Realizzato nell’ambito di Biennale College, Il Mio Compleanno di Christian Filippi (Schicchera Production), presentato alla XXII edizione di Alice nella Città, volge uno sguardo coraggioso verso la condizione sfortunata in cui si trovano molti adolescenti con le loro famiglie di provenienza. Filippi dirige il suo primo lungometraggio con maturità e bravura, con un cast ispirato, rappresentato da Zackari Delmas, Silvia D’amico, Giulia Galassi, Simone Liberati, Federico Pacifici e Carlo De Ruggieri. Alla sceneggiatura Christian Filippi con Anita Otto e montaggio Tommaso Marchesi con la supervisione di Gianluca Scarpa.
Riccardino vuole una vita tutta per sé. Finalmente libera di cercare la sua strada. Il film si apre con Riccardino che minaccia di buttarsi giù da un rialzo, mentre i compagni della casa-famiglia lo sbeffeggiano da basso. Solo l’intervento della sua educatrice Simona lo riesce a calmare, lei è l’unica che riesce a comprendere i suoi tormenti e le sue fragilità. Zackari Delmas ci regala un’interpretazione profonda, rabbiosa, intrisa di emozioni che si manifestano plastiche attraverso una voce che sembra strozzata in gola in certi attimi; il volto riesce ad esprimere in ogni inquadratura una grande tensione, da cui scorgiamo fin dai primi secondi la sua personalità sofferta.
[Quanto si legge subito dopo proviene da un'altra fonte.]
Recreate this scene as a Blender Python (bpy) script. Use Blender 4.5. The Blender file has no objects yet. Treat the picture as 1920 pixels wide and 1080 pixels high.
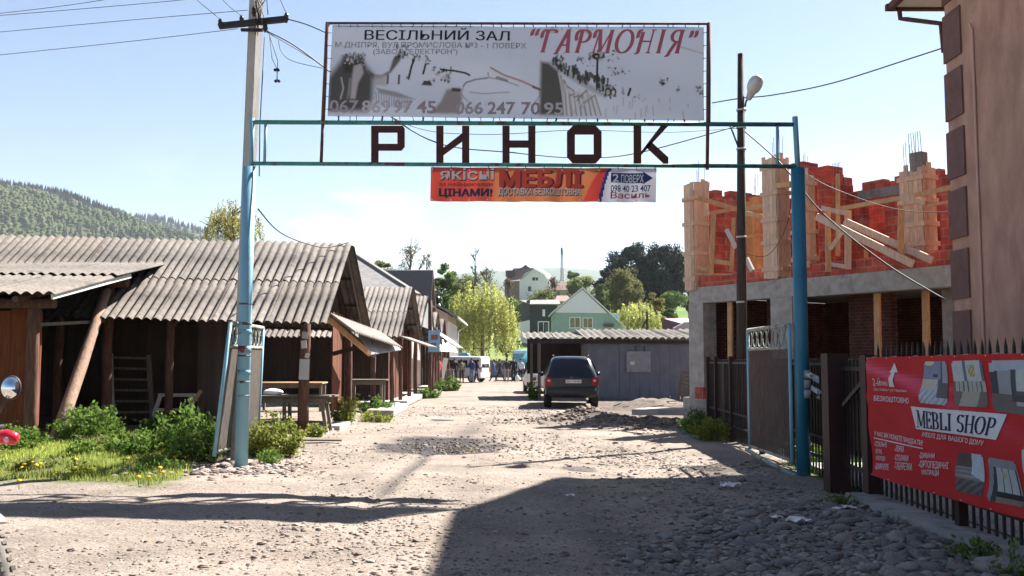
import bpy, math, random
import numpy as np
from mathutils import Vector, Matrix, Euler

scene = bpy.context.scene
COL = scene.collection
R = math.radians
random.seed(7)

# ------------------------------------------------------------------ camera
F, HOR, EYE = 1800.0, 676.0, 1.6
PITCH = math.atan((HOR - 540.0) / F)
cam = bpy.data.cameras.new('camera')
cam.sensor_width = 36.0
cam.lens = F / 1920.0 * 36.0
cam.clip_start, cam.clip_end = 0.1, 20000.0
cam_ob = bpy.data.objects.new('camera', cam)
COL.objects.link(cam_ob)
cam_ob.location = (0, 0, EYE)
cam_ob.rotation_euler = (R(90) + PITCH, 0, 0)
scene.camera = cam_ob

# ------------------------------------------------------------------ sky, sun, exposure
SUN_DIR = Vector((0.68, 0.69, 1.0)).normalized()          # towards the sun
SUN_EL = math.asin(SUN_DIR.z)
SUN_AZ = math.atan2(SUN_DIR.x, SUN_DIR.y)
world = bpy.data.worlds.new("World")
scene.world = world
world.use_nodes = True
wn, wl = world.node_tree.nodes, world.node_tree.links
wn.clear()
w_out = wn.new('ShaderNodeOutputWorld')
w_bg = wn.new('ShaderNodeBackground')
w_sky = wn.new('ShaderNodeTexSky')
w_sky.sky_type = 'NISHITA'
w_sky.sun_disc = False
w_sky.sun_elevation = SUN_EL
w_sky.sun_rotation = SUN_AZ
w_sky.altitude = 500
w_sky.air_density = 1.0
w_sky.dust_density = 0.6
w_sky.ozone_density = 1.6
w_tc = wn.new('ShaderNodeTexCoord')
w_map = wn.new('ShaderNodeMapping'); w_map.inputs['Scale'].default_value = (1.0, 1.0, 2.6)
w_noise = wn.new('ShaderNodeTexNoise'); w_noise.inputs['Scale'].default_value = 5.0
w_noise.inputs['Detail'].default_value = 9.0; w_noise.inputs['Roughness'].default_value = 0.55
w_ramp = wn.new('ShaderNodeValToRGB')
w_ramp.color_ramp.elements[0].position = 0.47; w_ramp.color_ramp.elements[1].position = 0.60
w_sep = wn.new('ShaderNodeSeparateXYZ')
w_el = wn.new('ShaderNodeMapRange'); w_el.interpolation_type = 'SMOOTHSTEP'      # clouds only low over the hills
w_el.inputs['From Min'].default_value = 0.235; w_el.inputs['From Max'].default_value = 0.12
w_az = wn.new('ShaderNodeMapRange'); w_az.interpolation_type = 'SMOOTHSTEP'
w_az.inputs['From Min'].default_value = -0.42; w_az.inputs['From Max'].default_value = -0.22
w_mul = wn.new('ShaderNodeMath'); w_mul.operation = 'MULTIPLY'
w_mul2 = wn.new('ShaderNodeMath'); w_mul2.operation = 'MULTIPLY'
w_mix = wn.new('ShaderNodeMix'); w_mix.data_type = 'RGBA'
CLOUD = 8.0
w_mix.inputs[7].default_value = (CLOUD, CLOUD, CLOUD, 1)
wl.new(w_tc.outputs['Generated'], w_map.inputs['Vector'])
wl.new(w_map.outputs[0], w_noise.inputs['Vector'])
wl.new(w_noise.outputs['Fac'], w_ramp.inputs[0])
wl.new(w_tc.outputs['Generated'], w_sep.inputs[0])
wl.new(w_sep.outputs['Z'], w_el.inputs['Value'])
wl.new(w_sep.outputs['X'], w_az.inputs['Value'])
wl.new(w_ramp.outputs[0], w_mul.inputs[0]); wl.new(w_el.outputs[0], w_mul.inputs[1])
wl.new(w_mul.outputs[0], w_mul2.inputs[0]); wl.new(w_az.outputs[0], w_mul2.inputs[1])
wl.new(w_mul2.outputs[0], w_mix.inputs[0])
wl.new(w_sky.outputs[0], w_mix.inputs[6])
wl.new(w_mix.outputs[2], w_bg.inputs['Color'])
w_bg.inputs['Strength'].default_value = 0.041
wl.new(w_bg.outputs[0], w_out.inputs[0])

sun = bpy.data.lights.new('sun', 'SUN')
sun.energy = 5.0
sun.angle = R(0.5)
sun.color = (1.0, 0.95, 0.88)
sun_ob = bpy.data.objects.new('sun', sun)
COL.objects.link(sun_ob)
sun_ob.rotation_euler = SUN_DIR.to_track_quat('Z', 'Y').to_euler()
sun_ob.location = (20, 20, 40)

scene.view_settings.view_transform = 'Standard'
scene.view_settings.look = 'None'
scene.view_settings.exposure = 1.98
scene.view_settings.gamma = 1.0
scene.view_settings.use_curve_mapping = False
scene.render.engine = 'CYCLES'
scene.cycles.use_denoising = True
scene.cycles.max_bounces = 7
scene.cycles.transparent_max_bounces = 8
scene.cycles.volume_bounces = 0

# ------------------------------------------------------------------ numbers
_cp, _sp = math.cos(PITCH), math.sin(PITCH)

def P(px, py, d):
    """the point seen at pixel (px, py) of the 1920x1080 photograph, at forward distance d"""
    u, v = px - 960.0, 540.0 - py
    fw, up = F * _cp - v * _sp, F * _sp + v * _cp
    return Vector((u / fw * d, d, EYE + up / fw * d))

def _hash(ix, iy, s):
    h = (ix * 374761393 + iy * 668265263 + s * 974634777) & 0xFFFFFFFF
    h = ((h ^ (h >> 13)) * 1274126177) & 0xFFFFFFFF
    return ((h ^ (h >> 16)) & 0xFFFFFF) / float(0xFFFFFF)

def vnoise(x, y, s=0):
    x = np.asarray(x, float); y = np.asarray(y, float)
    ix, iy = np.floor(x).astype(np.int64), np.floor(y).astype(np.int64)
    fx, fy = x - ix, y - iy
    fx = fx * fx * (3 - 2 * fx); fy = fy * fy * (3 - 2 * fy)
    a, b = _hash(ix, iy, s), _hash(ix + 1, iy, s)
    c, d = _hash(ix, iy + 1, s), _hash(ix + 1, iy + 1, s)
    return (a + (b - a) * fx) * (1 - fy) + (c + (d - c) * fx) * fy - 0.5

def fbm(x, y, s=0, o=3):
    t, a = 0.0, 1.0
    for k in range(o):
        t = t + a * vnoise(np.asarray(x) * 2 ** k + 13.7 * k, np.asarray(y) * 2 ** k - 7.1 * k, s + k)
        a *= 0.5
    return t

def sst(a, b, x):
    t = np.clip((np.asarray(x, float) - a) / (b - a), 0, 1)
    return t * t * (3 - 2 * t)

PUD = (-1.30, 18.2)

def gh(x, y):
    """height of the ground"""
    x = np.asarray(x, float); y = np.asarray(y, float)
    near = 1 - sst(20, 45, y)
    h = -0.018 * np.clip(x, -6, 6) * near
    h = h + 0.10 * sst(3.7, 5.2, -x) * sst(11.5, 15, y) * (1 - sst(85, 95, y))
    h = h + (0.05 * fbm(x * .45, y * .45, 3, 2) + 0.022 * fbm(x * 2, y * 2, 11, 2) + 0.012 * fbm(x * 7, y * 7, 21, 2)) * (1 - sst(40, 90, y))
    # mound of dug earth by the street, and the heap of river stones along the fence
    mx, my = (x - 2.05) / 0.95, (y - 25.6) / 1.0
    h = h + 0.34 * np.exp(-(mx * mx + my * my)) * (1 + 0.5 * fbm(x * 3, y * 3, 5, 2))
    mx, my = (x - 3.9) / 1.3, (y - 24.6) / .8
    h = h + 0.16 * np.exp(-(mx * mx + my * my)) * (1 + .8 * fbm(x * 3, y * 3, 6, 2))
    h = h + 0.10 * sst(1.2, 3.2, x) * (1 - sst(10.2, 11.6, y)) * (1 - sst(3.75, 4.1, x)) * sst(4, 6, y)
    # puddle hollow and the wheel rut that drains it
    mx, my = (x - 4.9) / 1.3, (y - 33.5) / 2.6
    h = h + 0.30 * np.exp(-(mx * mx + my * my)) * (1 + .8 * fbm(x * 2, y * 2, 16, 2))
    mx, my = (x - PUD[0]) / 1.0, (y - PUD[1]) / 1.5
    h = h - 0.07 * np.exp(-(mx * mx + my * my) ** 2)
    rut = np.exp(-((x + 1.42 + 0.02 * (18 - y)) / 0.09) ** 2) * sst(9, 11, y) * (1 - sst(17, 18, y))
    h = h - 0.03 * rut
    # the hillside behind the market
    s = np.clip(y - 96, 0, 170)
    h = h + 0.105 * s * sst(0, 30, y - 96) * (1 - sst(430, 900, y)) + 3.0 * sst(260, 420, y) * (1 - sst(430, 900, y))
    h = h + sst(100, 200, y) * 3.5 * fbm(x * .02, y * .02, 31, 2) * (1 - sst(430, 900, y))
    return h

def g1(x, y):
    return float(gh(x, y))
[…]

Riccardino è prossimo a compiere 18 anni, una data importante, che coincide con la sua decisione di vivere con la madre, la cui potestà le fu sottratta già da alcuni anni per problematiche varie.
Il regista, Christian Filippi, al suo primo lungometraggio, dirige gli attori con estrema sensibilità, supportandoli con una regia inizialmente più claustrofobica che privilegia i primi piani, annullando tutto il resto intorno, come se ci trovassimo anche noi a pochi passi dal protagonista. Man mano che la storia procede anche la regia trova maggior respiro, così come i personaggi – specialmente Riccardino – che assume sempre più consapevoli di sé e del suo rapporto (idealizzato) con la madre.
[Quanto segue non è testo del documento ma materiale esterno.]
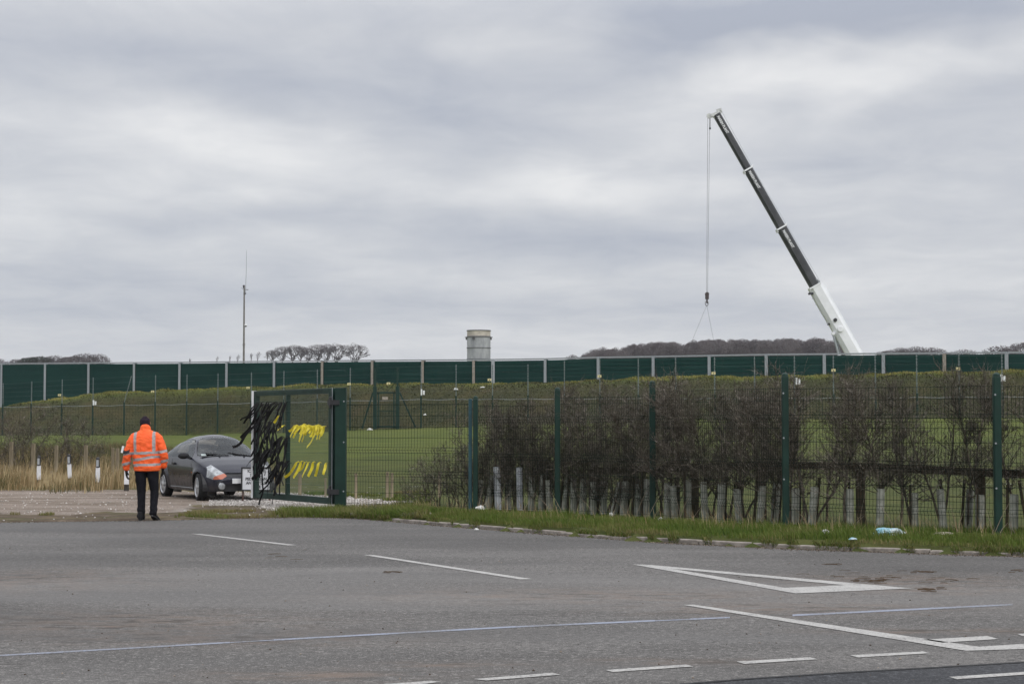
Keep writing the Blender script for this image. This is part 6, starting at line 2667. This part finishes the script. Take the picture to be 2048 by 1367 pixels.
# ------------------------------------------------------------------ litter
def crumple(px, py, w, h, label, mat, z=0.1, seed=1, name='plastic_bag', far=None, group=None, flat=0.7):
    r = random.Random(seed)
    if far:
        p = A(px, py, far)
        z0_ = gz(p.x, far)
        p = Vector((p.x, far, z0_ + .05))
    else:
        p = G(px, py, z)
        p.z = max(gz(p.x, p.y), z) + 0.02 + (0.02 if z > .05 else 0)
    bm_ = bmesh.new()
    bmesh.ops.create_icosphere(bm_, subdivisions=4, radius=1)
    for v_ in bm_.verts:
        c = v_.co.copy()
        n_ = 1 + 0.35 * mn.noise(c * 1.7 + Vector((seed * 3.1, 0, 0))) + 0.22 * abs(mn.noise(c * 4.5 + Vector((0, seed * 1.7, 0)))) - 0.16 * abs(mn.noise(c * 9 + Vector((0, 0, seed))))
        zz_ = c.z if c.z > 0 else c.z * 0.25
        v_.co = Vector((c.x * w / 2 * n_, c.y * w / 2 * flat * n_, zz_ * h * n_))
    me_ = bpy.data.meshes.new(name)
    bm_.to_mesh(me_)
    bm_.free()
    o_ = addobj(name, me_, mat, None, p)
    return setp(o_, label, 'litter', group)


t = NT('blue_plastic')
c_ = t.mix(t.rng(t.noise(7, 3, 0.6), 0.42, 0.6), (0.20, 0.42, 0.50), (0.45, 0.52, 0.55))
M_bluep = t.fin(c_, 0.35, spec=0.5)
M_lit = plain('white_litter', (0.62, 0.62, 0.60), 0.6, var=0.15, scale=20)
crumple(1779, 1073, .44, .085, 'crumpled pale blue plastic sheet lying in the verge grass by the widest bay', M_bluep, seed=3, flat=.5)
crumple(1706, 1084, .10, .022, 'small flattened pale blue scrap on the verge left of the blue sheet', M_bluep, seed=5)
crumple(1650, 1072, .12, .045, 'clear whitish scrap in the grass near the third tall fence post', M_lit, seed=6)
crumple(1888, 1074, .26, .03, 'pale torn packaging on the grass right of the blue sheet', plain('card', (.48, .42, .36), .8), seed=7, flat=.3)
crumple(1222, 1036, .06, .06, 'small white scrap on the grass in the second mesh bay', M_lit, seed=8)
crumple(1321, 1046, .07, .055, 'small white scrap on the grass just right of the post between bays', M_lit, seed=9)
crumple(961, 1023, .15, .06, 'torn white wrapper at the foot of the double post', M_lit, seed=10)
crumple(953, 1061, .07, .02, 'white paper scrap in the gutter below the double post', M_lit, z=0.0, seed=11)
crumple(740, 856, 0.39, 0.10, 'white scrap at the foot of the far green access gate', M_lit, far=121, seed=12)
crumple(912, 770, 0.33, 0.11, 'white scrap on the mound crest left of the steel stack', M_lit, far=127.5, seed=13)
crumple(965, 767, 0.33, 0.07, 'white scrap on the mound crest below the steel stack', M_lit, far=127, seed=14)
crumple(850, 792, 0.22, 0.10, 'white scrap on the mound face right of the access gate', M_lit, far=124.5, seed=15)
crumple(704, 1031, .16, .035, 'flat pale stone slab in the grass right of the gate hinge post', M_kerb, z=.03, seed=16, name='stone')
crumple(840, 1040, .42, .05, 'broken kerb stone lying before the first whole kerb stone', M_kerb, z=.02, seed=17, name='stone', flat=.35)
crumple(812, 1039, .22, .04, 'smaller broken kerb lump at the left end of the kerb', M_kerb, z=.02, seed=18, name='stone', flat=.5)
# sticks on the tarmac
M_stick = plain('stick', (.085, .055, .032), .9)
rs_ = random.Random(31)
mb = MB()
for (x0, y0, sx_, sy_, n) in ((1745, 1160, 40, 5, 16), (1700, 1148, 120, 9, 10), (1850, 1142, 40, 4, 8), (1665, 1127, 14, 1.5, 5), (1860, 1176, 30, 5, 10), (560, 1120, 60, 20, 5), (2040, 1140, 20, 5, 4), (780, 1143, 30, 2, 5), (1870, 1160, 60, 10, 8)):
    for k in range(n):
        p = G(x0 + rs_.gauss(0, sx_ * .5), y0 + rs_.gauss(0, sy_ * .5), 0.008)
        a_ = rs_.uniform(-.6, .6)
        L = rs_.uniform(.02, .09)
        dv = Vector((math.cos(a_), math.sin(a_), 0)) * L
        mb.tube([p - dv, p + Vector((0, rs_.uniform(-.01, .01), .003)), p + dv], rs_.uniform(.002, .005), 4)
o_ = mb.build('twig_litter', M_stick)
setp(o_, 'brown sticks and straw scattered on the tarmac', 'twigs', kind='stuff')
# dead stems leaning at the foot of the fence
M_dead = plain('dead_stem', (.24, .20, .15), .9)
dl = [((870, 958), (905, 935)), ((1215, 1000), (1240, 975))]
mb = MB()
for k in range(60):
    px = rs_.uniform(945, 2040)
    p = G(px, pl(px, [(940, 1022), (1300, 1040), (2048, 1078)]), .1)
    a_ = rs_.choice((-1, 1)) * rs_.uniform(.2, .8)
    L = rs_.uniform(.2, .6)
    q = p + Vector((math.sin(a_) * L, rs_.uniform(-.1, .1), math.cos(a_) * L))
    mb.tube([p, p.lerp(q, .5) + Vector((0, 0, .03)), q], [.005, .004, .002], 4)
o_ = mb.build('dead_stems', M_dead)
setp(o_, 'pale dead stems leaning against the mesh at its foot', 'dead stems', kind='stuff')

# ------------------------------------------------------------------ haze
hz = MB()
hz.box((0, 1120, 38), (12000, 2360, 84))
ho_ = hz.mesh('haze')
hm = bpy.data.materials.new('haze')
hm.use_nodes = True
hm.node_tree.nodes.clear()
pv = hm.node_tree.nodes.new('ShaderNodeVolumePrincipled')
pv.inputs['Color'].default_value = (0.90, 0.93, 1.0, 1)
pv.inputs['Density'].default_value = 0.00012
mo_ = hm.node_tree.nodes.new('ShaderNodeOutputMaterial')
hm.node_tree.links.new(pv.outputs[0], mo_.inputs['Volume'])
setp(addobj('haze', ho_, hm), 'thin pale haze over the fields', 'haze', kind='stuff')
Ed è proprio la madre, intepretata da una grande Silvia D’Amico, il personaggio che muove la narrazione verso una direzione più intima e, soprattutto, assai complicata. Riccardino trova il modo di comunicare di nascosto con la madre rubando un telefono e fuggendo dall’istituto la notte prima dell’incontro in tribunale. Senza patente si ritrova con la madre a vagare senza una meta, loro due, insieme, e soli, in fuga dalle loro esistenze. Un viaggio che si comprende essere solo temporaneo, il giusto tempo per (ri)trovarsi sapendo anche di doversi lasciare prima o poi, ma poco importa.
Filippi mette in scena il dramma di una madre con difficoltà incapace di prendersi cura di un figlio bisognoso di affetto e di amore; di un ragazzo, Riccardino, che vive sì un tremendo dolore ma che grazie ad una sincera vitalità riesce a trovare la forza per andare avanti. La fotografia di Matteo Vieille Rivara è uno degli aspetti più interessanti del film, capace con i suoi colori e la sua luce a penetrare nello stato d’animo più profondi del protagonista. I blu della camera di Riccardino, come la luce ombrata filtrata dalla finestra del bagno, oppure l’illuminazione di alcuni esterni sembrano ricalcare atmosfere punk e underground. Ogni personaggio riesce a trovare la sua dimensione narrativa più adatta; la scelta di nascondere l’apprensione e tutto lo stato di agitazione degli educatori, di Don Ezio e delle relative forze dell’ordine lascia alcuni personaggi sullo sfondo per un po’ troppo tempo, con il vantaggio, tuttavia, di concentrare gli sforzi e l’attenzione sul rapporto madre-figlio, rimuovendo volontariamente tutto il resto.